Accompagnato sul palco dalla sua Grande Abarasse Orchestra, combo sperimentale di 8 elementi composta da Dimitri Sillato (violino e pianoforte), Valeria Sturba (violino, violino elettrico e theremin), Paolo Baldani (violoncello) , Beppe Scardino e Piero Bittolo Bon (clarinetto basso e sax baritono), Fabrizio Tarroni (chitarra semi-acustica), Franco Naddei (manipolazione del suono e chitarra elettrica) e Silvia Valtieri (fisarmonica, pianoforte e percussioni giocattolo), De Leo fa il suo ingresso su una strepitosa intro strumentale. I presupposti per il decollo del live ci sarebbero già tutti, ma De Leo opta per la presentazione dei musicisti: parrebbe un’interruzione inopinata, ma invece funziona, perché lega palco e platea in un filo di comunicazione diretta e perché alla fine lui è Eros Ramazzotti e lo sarà per tutto il concerto, fino ai saluti finali e forse, chissà, anche dopo.
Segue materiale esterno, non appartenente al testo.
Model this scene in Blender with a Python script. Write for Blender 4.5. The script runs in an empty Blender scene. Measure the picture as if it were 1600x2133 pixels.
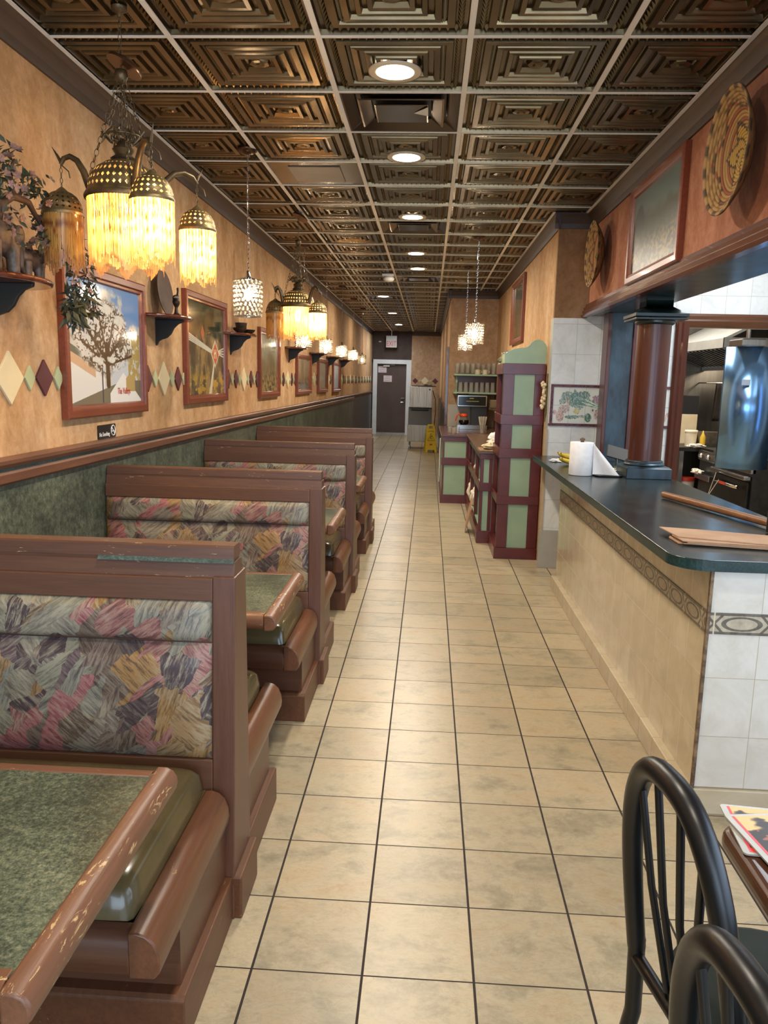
import bpy, bmesh, math, random
import numpy as np
from mathutils import Vector, Matrix, noise as mn

random.seed(7)
S = bpy.context.scene
COL = bpy.context.collection
PI = math.pi
H = 2.931          # ceiling height

# ---------------------------------------------------------------- camera
cam = bpy.data.objects.new('camera', bpy.data.cameras.new('camera'))
COL.objects.link(cam)
_p, _y, _r = -0.168735, -0.053195, 0.023347
_f = Vector((math.sin(_y)*math.cos(_p), math.cos(_y)*math.cos(_p), math.sin(_p)))
_r0 = Vector((math.cos(_y), -math.sin(_y), 0)); _u0 = _r0.cross(_f)
_rt = _r0*math.cos(_r) + _u0*math.sin(_r); _up = -_r0*math.sin(_r) + _u0*math.cos(_r)
cam.matrix_world = Matrix(((_rt.x, _up.x, -_f.x, 0), (_rt.y, _up.y, -_f.y, 0), (_rt.z, _up.z, -_f.z, 1.58), (0, 0, 0, 1)))
cam.data.sensor_fit = 'VERTICAL'; cam.data.sensor_height = 36.0
cam.data.lens = 1622.42*36/2133
cam.data.clip_start = 0.05; cam.data.clip_end = 100
S.camera = cam

# ---------------------------------------------------------------- world, exposure, daylight
W = bpy.data.worlds.new('world'); S.world = W; W.use_nodes = True
bg = W.node_tree.nodes['Background']
bg.inputs[0].default_value = (0.45, 0.62, 1.0, 1); bg.inputs[1].default_value = 1.0
S.view_settings.view_transform = 'Standard'; S.view_settings.look = 'None'
S.view_settings.gamma = 1.0; S.view_settings.use_curve_mapping = False
S.view_settings.exposure = 0.68
S.cycles.max_bounces = 8; S.cycles.diffuse_bounces = 4; S.cycles.glossy_bounces = 4
S.cycles.transmission_bounces = 6; S.cycles.transparent_max_bounces = 24
S.cycles.caustics_reflective = False; S.cycles.caustics_refractive = False
S.cycles.sample_clamp_indirect = 4.0; S.cycles.sample_clamp_direct = 0.0

def area(name, loc, rot, sx, sy, power, col, spread=180, shape='RECTANGLE'):
    l = bpy.data.lights.new(name, 'AREA'); l.shape = shape; l.size = sx; l.size_y = sy
    l.energy = power; l.color = col; l.spread = math.radians(spread)
    o = bpy.data.objects.new(name, l); COL.objects.link(o); o.location = loc; o.rotation_euler = rot
    return o
WARM = (1.0, 0.89, 0.74); COOL = (0.66, 0.83, 1.0)
# storefront daylight through the windows behind the camera
area('daylight_storefront', (0.4, -3.25, 1.5), (PI/2, 0, 0), 3.6, 2.2, 85, COOL)
area('daylight_side_window', (2.78, 0.2, 1.5), (0, PI/2, 0), 2.0, 3.2, 45, COOL)
# kitchen and servery tubes, plus added fill lights
area('kitchen_tube', (2.25, 8.3, 2.88), (0, 0, 0), .8, 1.8, 55, (1.0, 0.95, 0.88))
area('hood_fill', (3.5, 8.7, 1.86), (0, 0, 0), .2, 1.2, 9, (1.0, 0.85, 0.65))  # added fill under the hood to brighten the kitchen, no fixture modelled
area('corridor_fill', (-1.0, 21.3, 2.88), (0, 0, 0), .3, 1.2, 16, (0.80, 0.90, 1.0))  # added cool fill that brightens the end door and floor, no fixture there
area('servery_tube', (2.25, 4.9, 2.88), (0, 0, 0), 0.6, 2.6, 36, (0.84, 0.93, 1.0))
DOWN = [(-.196, 3.74), (-.184, 5.09), (-.184, 6.87), (-.184, 8.78), (-.184, 9.95), (-.80, 13.24), (-.80, 16.5), (-.80, 19.87), (-.184, 1.9), (-.184, 0.3), (-.184, -1.6)]
for i, (x, y) in enumerate(DOWN):
    area('downlight_beam', (x, y, H-0.012), (0, 0, 0), .15, .15, (18 if i < 3 or i > 7 else 22 if i < 5 else 13), WARM, shape='DISK')

# ---------------------------------------------------------------- helpers
def lin(c):
    if isinstance(c, str):
        c = tuple(int(c[i:i+2], 16)/255 for i in (0, 2, 4))
    return tuple((v/12.92 if v <= .04045 else ((v+.055)/1.055)**2.4) for v in c[:3])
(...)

Si riparte con la scanzonata ironia de “Il Gatto Persiano – Theme” e con le mille voci di De Leo che si fondono col suono dell’Orchestra. La Salumeria della Musica a questo punto è una bolla che viaggia fuori dallo spazio-tempo, pronta alla detonazione, ma soprattutto al «sound romagnolo» de “La Mazurka del Misantropo”, che tra un’esplosione e una citazione di “Nel Blu Dipinto di Blu”, traghetta leggiadra il pubblico verso la fase più scura dello show introdotta da “Io non ha senso”. La sequenza dei brani è quella dell’album e l’esecuzione della strumentale “Primo Moto Ventoso”, poesia per archi e theremin, seguita dall’improvvisazione per voce sola, sul cui finale entra la combo strumentale, da sole potrebbero fare il concerto.
Ma c’è di più, perché lo spettacolo regala ancora le suggestioni Sufi e il groove di “Apocalissi Mantra Blues”, la paranoica “50 Euro (Trappo_Lounge)”, “The Other Side Of A Shadow”, pezzo che nel disco vede la partecipazione di Uri Cane, e “Di Noi Uno (Bond Of Union)” prima della chiusura con “Muto (come un pesce rosso)”. Il pezzo è il più rock dell’album e il sound dell’Orchestra, che John, con abile trovata, dopo l’esplosione contenuta nel brano lascia sola sul palco per andare a vedere cosa è successo, ricorda molto quello dei King Crimson di “Islands”, un piacere elevato all’ennesima potenza dal ritorno di De Leo, che si butta nella mischia portandoci una succosissima parte vocale.

Il bis, infine, lascia spazio a due pezzi tratti da “Vago Svanendo”: “Canzo”, folle scat accompagnato dai due sax baritono e “Spiega la Vela”, brano dal sapore contiano, ma che De Leo porta presto in un territorio ben diverso lanciandosi, come nell’originale, in un solo vocale di rara bravura. Vederlo all’opera è impressionante, riesce a fare sembrare semplice e naturale ciò che non lo è assolutamente e a portare la voce ora sopra, ora dentro l’ordito strumentale, protagonista, ma mai invasivo. Rientrata l’Orchestra, c’è ancora spazio per una rivisitazione super groove di “Apocalissi Mantra Blues”, ultimo atto di un concerto, come c’era da aspettarsi di grande spessore.